» **Task instructions**:
Write out the listing, please, but only from its first line through the line containing "def R(a): return math.radians(a)", exactly as given and without pictures.

» **Dataset section**:
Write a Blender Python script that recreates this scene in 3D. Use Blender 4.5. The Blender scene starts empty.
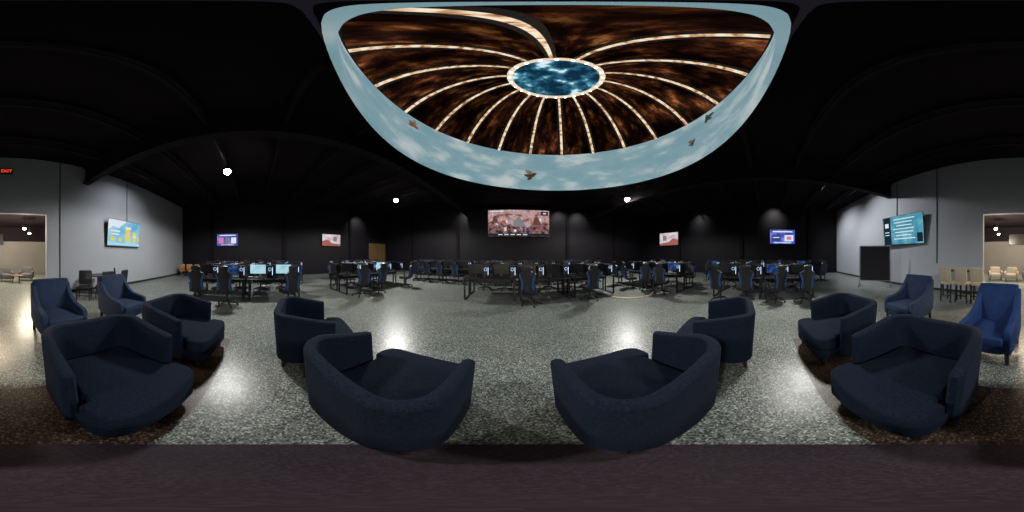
import bpy, bmesh, math, random
from mathutils import Vector, Matrix
random.seed(7)
S = bpy.context.scene
C = S.collection
PI = math.pi
def R(a): return math.radians(a)

# ------------------------------------------------------------------ materials
def nodes(name):
    m = bpy.data.materials.new(name); m.use_nodes = True
    nt = m.node_tree; nt.nodes.clear()
    out = nt.nodes.new('ShaderNodeOutputMaterial')
    return m, nt, out
def ramp(nt, stops, interp='LINEAR'):
    r = nt.nodes.new('ShaderNodeValToRGB'); cr = r.color_ramp; cr.interpolation = interp
    while len(cr.elements) < len(stops): cr.elements.new(0.5)
    for e, (p, c) in zip(cr.elements, stops):
        e.position = p; e.color = (*c, 1)
    return r
def noise(nt, scale, detail=3, coord='Object', stretch=None):
    tc = nt.nodes.new('ShaderNodeTexCoord'); n = nt.nodes.new('ShaderNodeTexNoise')
    n.inputs['Scale'].default_value = scale; n.inputs['Detail'].default_value = detail
    if stretch:
        mp = nt.nodes.new('ShaderNodeMapping'); mp.inputs['Scale'].default_value = stretch
        nt.links.new(tc.outputs[coord], mp.inputs['Vector']); nt.links.new(mp.outputs[0], n.inputs['Vector'])
    else:
        nt.links.new(tc.outputs[coord], n.inputs['Vector'])
    return n
def pmat(name, c1, c2=None, scale=6, rough=.6, metal=0, bump=0, bscale=None, spec=.5, stretch=None, glow=0):
    m, nt, out = nodes(name)
    b = nt.nodes.new('ShaderNodeBsdfPrincipled')
    if c2 is None: c2 = tuple(x*.8 for x in c1)
    n = noise(nt, scale, stretch=stretch)
    r = ramp(nt, [(.3, c1), (.7, c2)])
    nt.links.new(n.outputs['Fac'], r.inputs[0]); nt.links.new(r.outputs[0], b.inputs['Base Color'])
    b.inputs['Roughness'].default_value = rough; b.inputs['Metallic'].default_value = metal
    b.inputs['Specular IOR Level'].default_value = spec
    if glow:
        nt.links.new(r.outputs[0], b.inputs['Emission Color']); b.inputs['Emission Strength'].default_value = glow
    if bump:
        n2 = noise(nt, bscale or scale*8, 2)
        bp = nt.nodes.new('ShaderNodeBump'); bp.inputs['Strength'].default_value = bump; bp.inputs['Distance'].default_value = .004
        nt.links.new(n2.outputs['Fac'], bp.inputs['Height']); nt.links.new(bp.outputs[0], b.inputs['Normal'])
    nt.links.new(b.outputs[0], out.inputs[0])
    return m
def emat(name, col, strength, sample=True):
    m, nt, out = nodes(name)
    e = nt.nodes.new('ShaderNodeEmission'); n = noise(nt, 3)
    r = ramp(nt, [(0, tuple(x*.9 for x in col)), (1, col)])
    nt.links.new(n.outputs['Fac'], r.inputs[0]); nt.links.new(r.outputs[0], e.inputs[0])
    e.inputs[1].default_value = strength
    nt.links.new(e.outputs[0], out.inputs[0])
    if not sample:
        try: m.cycles.emission_sampling = 'NONE'
        except Exception: pass
    return m
def screen_mat(name, stops, scale, strength, stretch=None, detail=3):
    m, nt, out = nodes(name)
    e = nt.nodes.new('ShaderNodeEmission'); n = noise(nt, scale, detail, stretch=stretch)
    r = ramp(nt, stops)
    nt.links.new(n.outputs['Fac'], r.inputs[0]); nt.links.new(r.outputs[0], e.inputs[0])
    e.inputs[1].default_value = strength
    nt.links.new(e.outputs[0], out.inputs[0])
    return m
def radius_node(nt):
    tc = nt.nodes.new('ShaderNodeTexCoord'); sx = nt.nodes.new('ShaderNodeSeparateXYZ'); cx = nt.nodes.new('ShaderNodeCombineXYZ')
    nt.links.new(tc.outputs['Object'], sx.inputs[0]); nt.links.new(sx.outputs[0], cx.inputs[0]); nt.links.new(sx.outputs[1], cx.inputs[1])
    ln = nt.nodes.new('ShaderNodeVectorMath'); ln.operation = 'LENGTH'; nt.links.new(cx.outputs[0], ln.inputs[0])
    return ln.outputs['Value'], sx
def terrazzo(name, stops, vscale, rough, tint1, tint2):
    m, nt, out = nodes(name)
    b = nt.nodes.new('ShaderNodeBsdfPrincipled')
    tc = nt.nodes.new('ShaderNodeTexCoord'); v = nt.nodes.new('ShaderNodeTexVoronoi')
    v.inputs['Scale'].default_value = vscale
    nt.links.new(tc.outputs['Object'], v.inputs['Vector'])
    sp = nt.nodes.new('ShaderNodeSeparateColor'); nt.links.new(v.outputs['Color'], sp.inputs[0])
    r = ramp(nt, stops, 'CONSTANT'); nt.links.new(sp.outputs[0], r.inputs[0])
    n = noise(nt, .7, 4); r2 = ramp(nt, [(.3, tint1), (.7, tint2)]); nt.links.new(n.outputs['Fac'], r2.inputs[0])
    mx = nt.nodes.new('ShaderNodeMix'); mx.data_type = 'RGBA'; mx.blend_type = 'MULTIPLY'; mx.inputs[0].default_value = 1
    nt.links.new(r.outputs[0], mx.inputs[6]); nt.links.new(r2.outputs[0], mx.inputs[7])
    n3 = noise(nt, 2.2, 4)
    mr = nt.nodes.new('ShaderNodeMapRange'); mr.inputs[3].default_value = rough*.65; mr.inputs[4].default_value = rough*1.4
    nt.links.new(n3.outputs['Fac'], mr.inputs[0])
    nt.links.new(mx.outputs[2], b.inputs['Base Color']); nt.links.new(mr.outputs[0], b.inputs['Roughness'])
    nt.links.new(b.outputs[0], out.inputs[0])
    return m

M = {}
FS = [(0, (.045,.05,.047)), (.26, (.155,.168,.158)), (.56, (.27,.287,.27)), (.87, (.58,.60,.56))]
M['floor'] = terrazzo('grey_terrazzo', FS, 88, .33, (.78,.83,.81), (1,1,.98))
M['band'] = terrazzo('brown_terrazzo', [(0, (.024,.015,.012)), (.35, (.065,.042,.031)), (.7, (.13,.086,.064)), (.9, (.27,.20,.155))], 88, .38, (.9,.88,.86), (1,1,1))
M['plum'] = terrazzo('plum_nadir_blur', [(0, (.028,.017,.026)), (.4, (.036,.022,.033)), (.8, (.046,.030,.042))], 88, .8, (.9,.9,.9), (1,1,1))  # colour of the added nadir disc, not a real floor finish
M['black_wall'] = pmat('black_wall_paint', (.010,.008,.012), (.007,.006,.009), .5, .6, spec=.22)
M['ceil'] = pmat('black_ceiling', (.016,.010,.014), (.010,.007,.009), .4, .9, spec=.1)
M['beam'] = pmat('black_steel_beam', (.020,.014,.018), None, 1, .85, spec=.13)
M['dkbeam'] = pmat('black_column_paint', (.009,.007,.010), None, 1, .7, spec=.15)
M['grey_wall'] = pmat('grey_wall_paint', (.38,.395,.43), (.33,.345,.375), .35, .8)
M['lounge_wall'] = pmat('lounge_grey_paint', (.22,.21,.195), None, .4, .8)
M['navy'] = pmat('navy_fabric', (.010,.019,.042), (.003,.006,.016), 70, .95, bump=.7, bscale=110, spec=.2)
M['navy2'] = pmat('navy_fabric_cushion', (.009,.017,.039), (.003,.006,.015), 70, .95, bump=.7, bscale=110, spec=.2)
M['blue'] = pmat('lit_blue_fabric', (.014,.052,.19), (.010,.037,.14), 8, .85, bump=.3, bscale=160)  # same fabric as slate, strong light painted in as brighter blue
M['slate'] = pmat('slate_blue_fabric', (.016,.036,.088), (.012,.026,.063), 8, .9, bump=.3, bscale=160)
M['wood_dark'] = pmat('dark_wood', (.03,.018,.012), (.018,.011,.008), 5, .45, stretch=(1,1,.2))
M['wood'] = pmat('brown_wood', (.20,.115,.05), (.13,.07,.03), 3, .5, stretch=(4,4,.5))
M['tan'] = pmat('cream_upholstery', (.52,.45,.34), (.44,.37,.27), 5, .7)
M['orange'] = pmat('orange_plastic', (.40,.17,.05), None, 4, .5)
M['black_pl'] = pmat('black_plastic', (.012,.012,.014), None, 5, .45)
M['black_lth'] = pmat('black_leatherette', (.012,.012,.016), (.018,.018,.023), 10, .4)
M['trim_blue'] = pmat('blue_leatherette', (.020,.09,.32), (.016,.07,.25), 8, .5)
M['desk'] = pmat('black_desk_laminate', (.018,.017,.018), (.012,.012,.013), 4, .35)
M['steel'] = pmat('dark_steel', (.05,.05,.055), None, 5, .4, metal=.8)
M['chrome'] = pmat('grey_metal', (.3,.3,.32), None, 5, .35, metal=.9)
M['glass'] = pmat('dark_glass', (.01,.014,.02), None, 3, .15)
M['white'] = pmat('cream_fabric', (.33,.29,.24), None, 6, .8)
M['greyf'] = pmat('grey_fabric', (.10,.10,.11), None, 6, .85)
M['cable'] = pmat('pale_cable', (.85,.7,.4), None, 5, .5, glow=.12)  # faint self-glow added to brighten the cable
M['board'] = pmat('dark_grey_board', (.020,.020,.024), None, 2, .7, spec=.2)
M['fan'] = emat('white_blue_light', (.5,.7,1.0), 2.2, False)
M['lens'] = emat('flood_lens', (1,.97,.85), 80, False)
M['down'] = emat('warm_downlight', (1,.85,.62), 30, False)
def led():
    m, nt, out = nodes('warm_led_strip')
    e = nt.nodes.new('ShaderNodeEmission'); n = noise(nt, 7, 5)
    r = ramp(nt, [(.36, (.35,.15,.06)), (.46, (.8,.5,.28)), (.56, (1,.84,.63))])
    nt.links.new(n.outputs['Fac'], r.inputs[0]); nt.links.new(r.outputs[0], e.inputs[0]); e.inputs[1].default_value = .95
    nt.links.new(e.outputs[0], out.inputs[0]); return m
M['led'] = led()
M['bulb'] = emat('warm_bulb', (1,.90,.76), 6, False)
M['ringglow'] = emat('glowing_ring', (1,.80,.58), .9)
M['exit'] = emat('red_exit_letters', (1,.08,.03), 1.4, False)
def px(name, c, s=.9): M[name] = emat('screen_'+name, c, s, False)
px('text', (.8,.95,1)); px('yellow_px', (.9,.72,.08)); px('white_px', (.85,.92,1)); px('dark_px', (.02,.035,.05), .6)
px('brown_px', (.16,.065,.05)); px('red_px', (.4,.14,.11)); px('pink_px', (.85,.62,.62)); px('navy_px', (.04,.06,.25)); px('green_px', (.25,.5,.2)); px('grey_px', (.24,.23,.27)); px('mag_px', (.7,.25,.5)); px('sky_px', (.45,.75,.92))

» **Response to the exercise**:
Write a Blender Python script that recreates this scene in 3D. Use Blender 4.5. The Blender scene starts empty.
import bpy, bmesh, math, random
from mathutils import Vector, Matrix
random.seed(7)
S = bpy.context.scene
C = S.collection
PI = math.pi
def R(a): return math.radians(a)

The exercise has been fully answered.